SHORT EXERCISE:
In the material below, list every line carrying the string "script".
[START OF INFORMATION SUPPLIED]
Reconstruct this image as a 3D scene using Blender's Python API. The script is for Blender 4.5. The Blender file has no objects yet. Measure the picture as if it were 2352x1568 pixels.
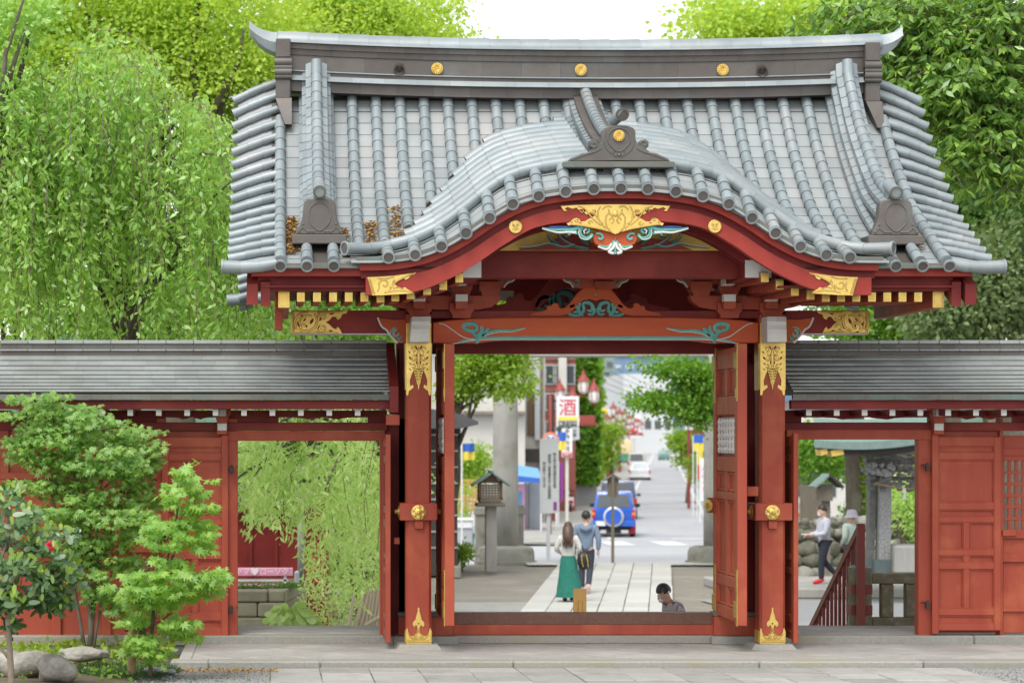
import bpy, bmesh, math, random
import numpy as np
from mathutils import Vector, Matrix
from mathutils.geometry import tessellate_polygon
random.seed(7); rng = np.random.default_rng(7)
PI = math.pi
S = bpy.context.scene
# ------------------------------------------------------------------ camera
F, U0, V0, HC = 5553.0, 640.0, 1003.0, 2.44     # focal length in px of a 2352 px wide picture, vanishing point, eye height
cam_d = bpy.data.cameras.new('camera'); cam = bpy.data.objects.new('camera', cam_d)
S.collection.objects.link(cam); S.camera = cam
cam.location = (0, 0, HC); cam.rotation_euler = (PI/2, 0, 0)
cam_d.sensor_width = 36; cam_d.lens = 36*F/2352
cam_d.shift_x = (1176-U0)/2352; cam_d.shift_y = (V0-784)/2352
cam_d.clip_start = .5; cam_d.clip_end = 6000
cam_d.dof.use_dof = True; cam_d.dof.focus_distance = 27.5; cam_d.dof.aperture_fstop = 2.2
# ------------------------------------------------------------------ sky, sun, exposure
w = bpy.data.worlds.new('World'); S.world = w; w.use_nodes = True
nt = w.node_tree; nt.nodes.clear()
sky = nt.nodes.new('ShaderNodeTexSky'); sky.sky_type = 'NISHITA'; sky.sun_disc = False
SUN_EL, SUN_AZ = math.radians(58), math.radians(205)      # azimuth clockwise from +Y (north): sun behind the camera's left
sky.sun_elevation = SUN_EL; sky.sun_rotation = SUN_AZ
sky.air_density = 1.0; sky.dust_density = 1.0; sky.ozone_density = 1.0
hs = nt.nodes.new('ShaderNodeHueSaturation'); hs.inputs['Saturation'].default_value = .12; hs.inputs['Value'].default_value = 1.0
bg = nt.nodes.new('ShaderNodeBackground'); bg.inputs['Strength'].default_value = .15
out = nt.nodes.new('ShaderNodeOutputWorld')
nt.links.new(sky.outputs[0], hs.inputs['Color']); nt.links.new(hs.outputs[0], bg.inputs[0]); nt.links.new(bg.outputs[0], out.inputs[0])
sd = bpy.data.lights.new('sun', 'SUN'); sd.energy = 1.5; sd.angle = math.radians(30); sd.color = (1, .97, .92)
sun = bpy.data.objects.new('sun', sd); S.collection.objects.link(sun)
dirv = Vector((math.sin(SUN_AZ)*math.cos(SUN_EL), math.cos(SUN_AZ)*math.cos(SUN_EL), math.sin(SUN_EL)))
sun.rotation_euler = (-dirv).to_track_quat('-Z', 'Y').to_euler(); sun.location = (0, -20, 40)
vs = S.view_settings; vs.view_transform = 'Standard'; vs.look = 'None'; vs.exposure = 0.9; vs.gamma = 1; vs.use_curve_mapping = False
S.cycles.use_denoising = True
S.cycles.max_bounces = 6; S.cycles.diffuse_bounces = 3; S.cycles.glossy_bounces = 3; S.cycles.transmission_bounces = 3; S.cycles.transparent_max_bounces = 4
S.cycles.caustics_reflective = False; S.cycles.caustics_refractive = False
# ------------------------------------------------------------------ helpers
def PX(u, Y): return (u-U0)*Y/F
def PZ(v, Y): return HC+(V0-v)*Y/F
def P(u, v, Y): return Vector((PX(u, Y), Y, PZ(v, Y)))
MATS = {}
def mat(name, c, c2=None, scale=4.0, rough=.6, metal=0.0, bump=0.0, bscale=None, rnd=0.0, spec=.5, stretch=(1, 1, 1), contrast=.5, c3=None, s3=1.0, coat=0, emit=0):
    """procedural surface: two colours mixed by noise, a third in larger patches, small per-object brightness change, fine bump"""
    if name in MATS: return MATS[name]
    m = bpy.data.materials.new(name); m.use_nodes = True; t = m.node_tree; b = t.nodes['Principled BSDF']
    b.inputs['Roughness'].default_value = rough; b.inputs['Metallic'].default_value = metal
    b.inputs['Specular IOR Level'].default_value = spec; b.inputs['Coat Weight'].default_value = coat
    tc = t.nodes.new('ShaderNodeTexCoord'); mp = t.nodes.new('ShaderNodeMapping'); mp.inputs['Scale'].default_value = stretch
    t.links.new(tc.outputs['Object'], mp.inputs[0])
    col = None
    if c2 is not None:
        n = t.nodes.new('ShaderNodeTexNoise'); n.inputs['Scale'].default_value = scale; n.inputs['Detail'].default_value = 6; n.inputs['Roughness'].default_value = .65
        t.links.new(mp.outputs[0], n.inputs['Vector'])
        r = t.nodes.new('ShaderNodeMapRange'); r.inputs['From Min'].default_value = .5-contrast*.5; r.inputs['From Max'].default_value = .5+contrast*.5
        t.links.new(n.outputs['Fac'], r.inputs['Value'])
        mx = t.nodes.new('ShaderNodeMix'); mx.data_type = 'RGBA'; mx.inputs[6].default_value = (*c, 1); mx.inputs[7].default_value = (*c2, 1)
        t.links.new(r.outputs[0], mx.inputs[0]); col = mx.outputs[2]
        rr = t.nodes.new('ShaderNodeMapRange'); rr.inputs['To Min'].default_value = max(.05, rough-.08); rr.inputs['To Max'].default_value = min(1, rough+.1)
        t.links.new(n.outputs['Fac'], rr.inputs['Value']); t.links.new(rr.outputs[0], b.inputs['Roughness'])
    if c3 is not None:
        n3 = t.nodes.new('ShaderNodeTexNoise'); n3.inputs['Scale'].default_value = s3; n3.inputs['Detail'].default_value = 5; n3.inputs['Roughness'].default_value = .6
        t.links.new(tc.outputs['Object'], n3.inputs['Vector'])
        r3 = t.nodes.new('ShaderNodeMapRange'); r3.inputs['From Min'].default_value = .5; r3.inputs['From Max'].default_value = .72
        t.links.new(n3.outputs['Fac'], r3.inputs['Value'])
        m3 = t.nodes.new('ShaderNodeMix'); m3.data_type = 'RGBA'; m3.inputs[7].default_value = (*c3, 1)
        if col: t.links.new(col, m3.inputs[6])
        else: m3.inputs[6].default_value = (*c, 1)
        t.links.new(r3.outputs[0], m3.inputs[0]); col = m3.outputs[2]
    if rnd:
        oi = t.nodes.new('ShaderNodeObjectInfo'); r4 = t.nodes.new('ShaderNodeMapRange')
        r4.inputs['To Min'].default_value = 1-rnd; r4.inputs['To Max'].default_value = 1+rnd
        t.links.new(oi.outputs['Random'], r4.inputs['Value'])
        h = t.nodes.new('ShaderNodeHueSaturation')
        if col: t.links.new(col, h.inputs['Color'])
        else: h.inputs['Color'].default_value = (*c, 1)
        t.links.new(r4.outputs[0], h.inputs['Value']); col = h.outputs[0]
    if col: t.links.new(col, b.inputs['Base Color'])
    else: b.inputs['Base Color'].default_value = (*c, 1)
    if bump:
        nb = t.nodes.new('ShaderNodeTexNoise'); nb.inputs['Scale'].default_value = bscale or scale*4; nb.inputs['Detail'].default_value = 5
        t.links.new(mp.outputs[0], nb.inputs['Vector'])
        bp = t.nodes.new('ShaderNodeBump'); bp.inputs['Strength'].default_value = bump; bp.inputs['Distance'].default_value = .02
        t.links.new(nb.outputs['Fac'], bp.inputs['Height']); t.links.new(bp.outputs[0], b.inputs['Normal'])
    MATS[name] = m; return m
def leafmat(name, c1, c2, trans=.45, rough=.45, gloss=.12):
    """leaf: colour differs from leaf to leaf, some light passes through"""
    m = bpy.data.materials.new(name); m.use_nodes = True; t = m.node_tree; t.nodes.clear()
    g = t.nodes.new('ShaderNodeNewGeometry'); oi = t.nodes.new('ShaderNodeObjectInfo')
    ad = t.nodes.new('ShaderNodeMath'); ad.operation = 'ADD'; fr = t.nodes.new('ShaderNodeMath'); fr.operation = 'FRACT'
    t.links.new(g.outputs['Random Per Island'], ad.inputs[0]); t.links.new(oi.outputs['Random'], ad.inputs[1]); t.links.new(ad.outputs[0], fr.inputs[0])
    mx = t.nodes.new('ShaderNodeMix'); mx.data_type = 'RGBA'; mx.inputs[6].default_value = (*c1, 1); mx.inputs[7].default_value = (*c2, 1)
    t.links.new(fr.outputs[0], mx.inputs[0])
    d = t.nodes.new('ShaderNodeBsdfDiffuse'); tr = t.nodes.new('ShaderNodeBsdfTranslucent'); gl = t.nodes.new('ShaderNodeBsdfGlossy'); gl.inputs['Roughness'].default_value = rough
    hs = t.nodes.new('ShaderNodeHueSaturation'); hs.inputs['Hue'].default_value = .485; hs.inputs['Saturation'].default_value = 1.1; hs.inputs['Value'].default_value = 1.5
    t.links.new(mx.outputs[2], d.inputs[0]); t.links.new(mx.outputs[2], hs.inputs['Color']); t.links.new(hs.outputs[0], tr.inputs[0])
    m1 = t.nodes.new('ShaderNodeMixShader'); m1.inputs[0].default_value = trans; m2 = t.nodes.new('ShaderNodeMixShader'); m2.inputs[0].default_value = gloss
    t.links.new(d.outputs[0], m1.inputs[1]); t.links.new(tr.outputs[0], m1.inputs[2])
    t.links.new(m1.outputs[0], m2.inputs[1]); t.links.new(gl.outputs[0], m2.inputs[2])
    gl.inputs[0].default_value = (.7, .75, .7, 1)
    o = t.nodes.new('ShaderNodeOutputMaterial'); t.links.new(m2.outputs[0], o.inputs[0])
    MATS[name] = m; return m
def tag(o, label=None, cat=None, group=None, kind=None):
    if label: o['label'] = label
    if cat: o['category'] = cat
    if group: o['group'] = group
    if kind: o['kind'] = kind
    return o
def put(o, parent):
    S.collection.objects.link(o)
    if parent is not None:
        o.parent = parent
        if parent.parent is None: o.matrix_parent_inverse = Matrix.Translation(-parent.location)
    return o
def empty(name, loc=(0, 0, 0), parent=None):
    o = bpy.data.objects.new(name, None); o.empty_display_size = .1
    if parent is None: o.location = loc
    return put(o, parent)
def thing(name, label, cat, loc=(0, 0, 0), group=None):
    return tag(empty(name, loc), label, cat, group)
def raw(name, V, Fc, m, parent=None, smooth=False):
    me = bpy.data.meshes.new(name); me.from_pydata([tuple(v) for v in V], [], [tuple(f) for f in Fc])
    if m is not None: me.materials.append(MATS[m] if isinstance(m, str) else m)
    if smooth: me.shade_smooth()
    me.update()
    return put(bpy.data.objects.new(name, me), parent)
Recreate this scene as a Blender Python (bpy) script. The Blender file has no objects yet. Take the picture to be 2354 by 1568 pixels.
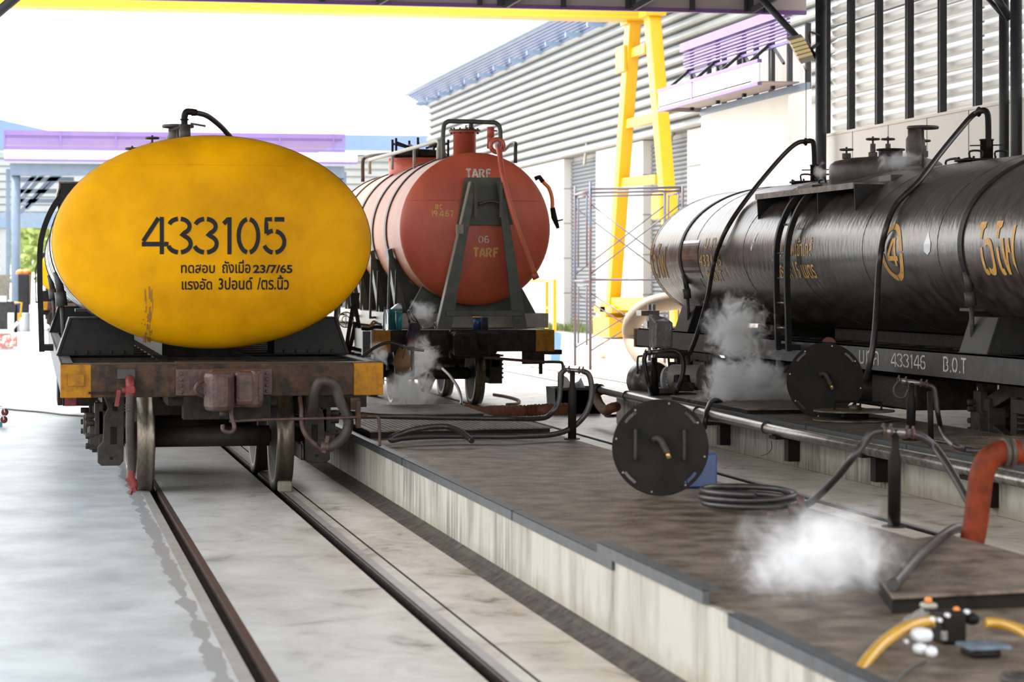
import bpy, bmesh, math, random
from mathutils import Vector, Matrix
R = random.Random(7)
PI = math.pi
# ---------------------------------------------------------------- camera, light, exposure
F = 5560.0; VX = 77.0; HY = 648.0; H = 1.65
TH = math.atan(1100 / F); CT = math.cos(TH); ST = math.sin(TH)
sc = bpy.context.scene
COL = sc.collection
cam = bpy.data.cameras.new('camera'); cam_o = bpy.data.objects.new('camera', cam); COL.objects.link(cam_o)
cam_o.location = (0, 0, H); cam_o.rotation_euler = (PI / 2, 0, -TH)
cam.sensor_width = 36; cam.lens = 36 * F / 2354; cam.shift_y = (HY - 784) / 2354
cam.clip_end = 900; cam.clip_start = 0.5
cam.dof.use_dof = True; cam.dof.focus_distance = 22.5; cam.dof.aperture_fstop = 3.8
sc.camera = cam_o
w = bpy.data.worlds.new('world'); sc.world = w; w.use_nodes = True
wn = w.node_tree.nodes; wl = w.node_tree.links; bg = wn['Background']
tc = wn.new('ShaderNodeTexCoord'); sx = wn.new('ShaderNodeSeparateXYZ'); cr = wn.new('ShaderNodeValToRGB')
wl.new(tc.outputs['Generated'], sx.inputs[0]); wl.new(sx.outputs['Z'], cr.inputs[0]); wl.new(cr.outputs[0], bg.inputs[0])
cr.color_ramp.elements[0].position = 0.0; cr.color_ramp.elements[0].color = (1.0, 0.98, 0.95, 1)
cr.color_ramp.elements[1].position = 0.7; cr.color_ramp.elements[1].color = (0.82, 0.91, 1.0, 1)
bg.inputs['Strength'].default_value = 1.15
sun = bpy.data.lights.new('sun', 'SUN'); sun.energy = 1.9; sun.angle = 0.02; sun.color = (1.0, 0.93, 0.82)
sun_o = bpy.data.objects.new('sun', sun); COL.objects.link(sun_o)
sun_o.rotation_euler = Vector((-0.34, 0.42, 1.0)).to_track_quat('Z', 'Y').to_euler()
sc.view_settings.view_transform = 'Standard'; sc.view_settings.look = 'None'
sc.view_settings.gamma = 1; sc.view_settings.use_curve_mapping = False
sc.view_settings.exposure = 2.05
cy = sc.cycles
cy.use_denoising = True; cy.max_bounces = 7; cy.diffuse_bounces = 4; cy.glossy_bounces = 3; cy.transmission_bounces = 4
cy.volume_bounces = 5; cy.volume_max_steps = 64; cy.transparent_max_bounces = 6
cy.caustics_reflective = False; cy.caustics_refractive = False; cy.sample_clamp_indirect = 6
cy.use_adaptive_sampling = True; cy.adaptive_threshold = 0.02

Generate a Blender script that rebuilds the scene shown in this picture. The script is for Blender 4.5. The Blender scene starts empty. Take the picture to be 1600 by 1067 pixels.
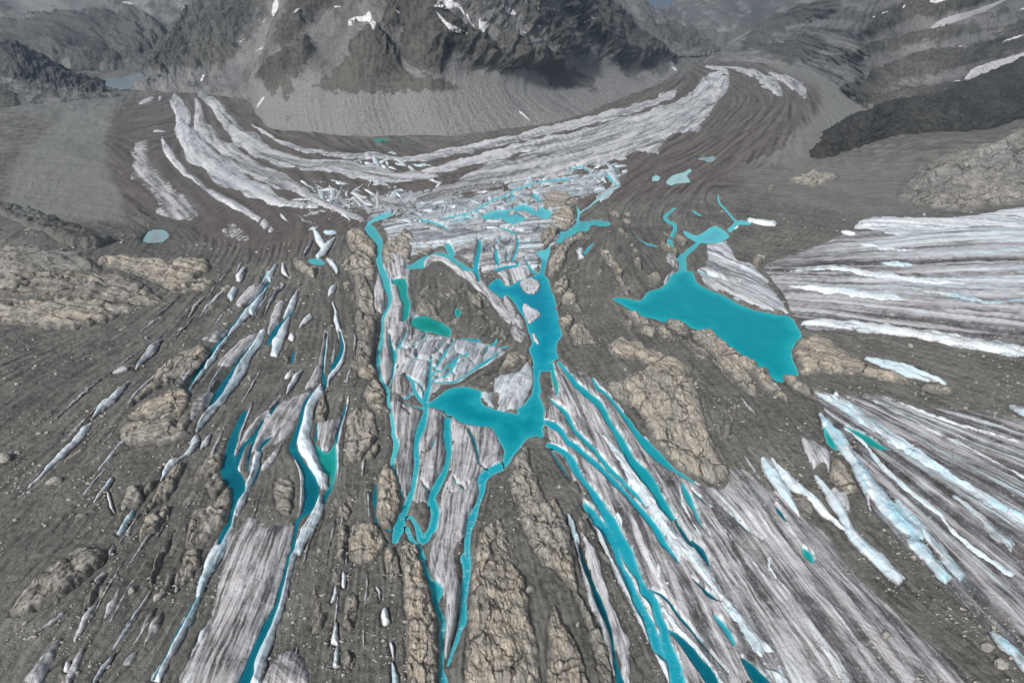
import bpy, math, random
import numpy as np
from mathutils import Vector
from mathutils.bvhtree import BVHTree

# ------------------------------------------------------------------ camera, world, sun, exposure
F, PITCH, CAMH = 1000.0, math.radians(28.9), 300.0
IW, IH = 1600.0, 1067.0
scene = bpy.context.scene
cam_d = bpy.data.cameras.new('camera'); cam = bpy.data.objects.new('camera', cam_d)
scene.collection.objects.link(cam); scene.camera = cam
cam.location = (0, 0, CAMH); cam.rotation_euler = (math.radians(90) - PITCH, 0, 0)
cam_d.sensor_fit = 'HORIZONTAL'; cam_d.sensor_width = 36.0; cam_d.lens = 36.0 * F / IW
cam_d.clip_start = 1.0; cam_d.clip_end = 200000

SUN_EL, SUN_AZ = math.radians(40), math.radians(-146)      # azimuth from the viewing direction (+Y), minus = left
world = bpy.data.worlds.new('World'); scene.world = world; world.use_nodes = True
wn = world.node_tree; wn.nodes.clear()
sky = wn.nodes.new('ShaderNodeTexSky'); sky.sky_type = 'NISHITA'; sky.sun_disc = False
sky.sun_elevation = SUN_EL; sky.sun_rotation = SUN_AZ; sky.dust_density = 4.0; sky.air_density = 1.0
hsv = wn.nodes.new('ShaderNodeHueSaturation'); hsv.inputs['Saturation'].default_value = 0.36   # overcast: grey sky
bg = wn.nodes.new('ShaderNodeBackground'); bg.inputs['Strength'].default_value = 0.05
wo = wn.nodes.new('ShaderNodeOutputWorld')
wn.links.new(sky.outputs[0], hsv.inputs['Color']); wn.links.new(hsv.outputs[0], bg.inputs['Color'])
wn.links.new(bg.outputs[0], wo.inputs['Surface'])

sd = bpy.data.lights.new('sun', 'SUN'); sun = bpy.data.objects.new('sun', sd); scene.collection.objects.link(sun)
sd.energy = 1.5; sd.angle = math.radians(10); sd.color = (1.0, 0.985, 0.965)
_d = Vector((math.sin(SUN_AZ) * math.cos(SUN_EL), math.cos(SUN_AZ) * math.cos(SUN_EL), math.sin(SUN_EL)))
sun.rotation_euler = _d.to_track_quat('Z', 'Y').to_euler()

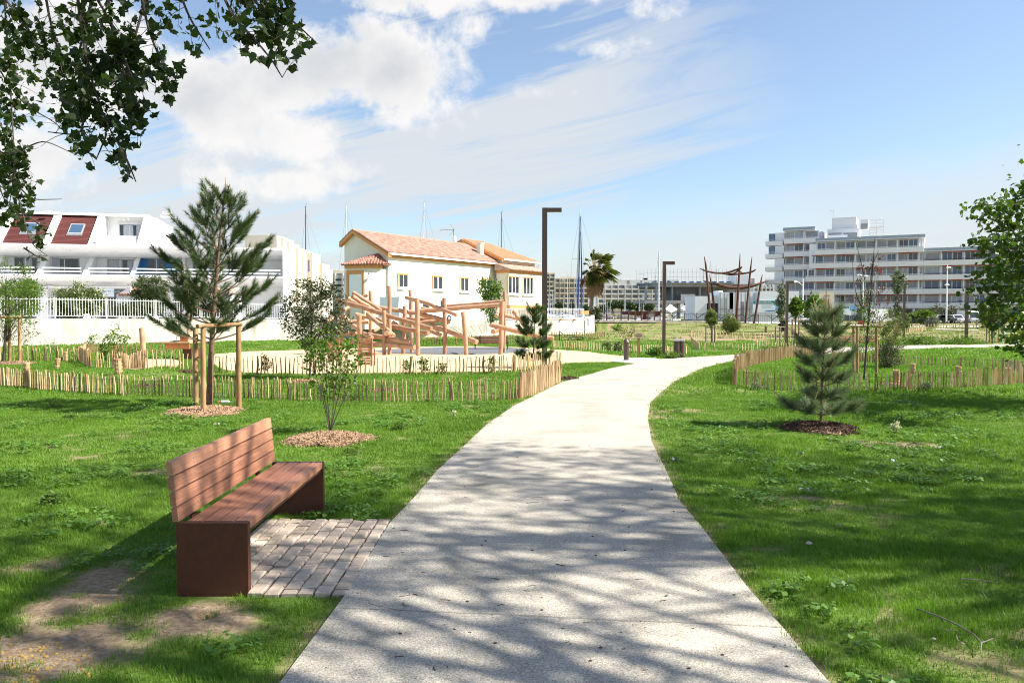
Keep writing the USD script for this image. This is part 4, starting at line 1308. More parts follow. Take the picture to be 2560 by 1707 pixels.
[END OF INFORMATION SUPPLIED]
FINAL RESULT:
Reconstruct this image as a 3D scene using Blender's Python API. The script is for Blender 4.5. The Blender file has no objects yet. Measure the picture as if it were 2352x1568 pixels.
Recreate this scene as a Blender Python (bpy) script. The Blender file has no objects yet. Take the picture to be 2354 by 1568 pixels.
Generate a Blender script that rebuilds the scene shown in this picture. The script is for Blender 4.5. The Blender scene starts empty. Take the picture to be 1600 by 1067 pixels.
Keep writing the USD script for this image. This is part 4, starting at line 1308. More parts follow. Take the picture to be 2560 by 1707 pixels.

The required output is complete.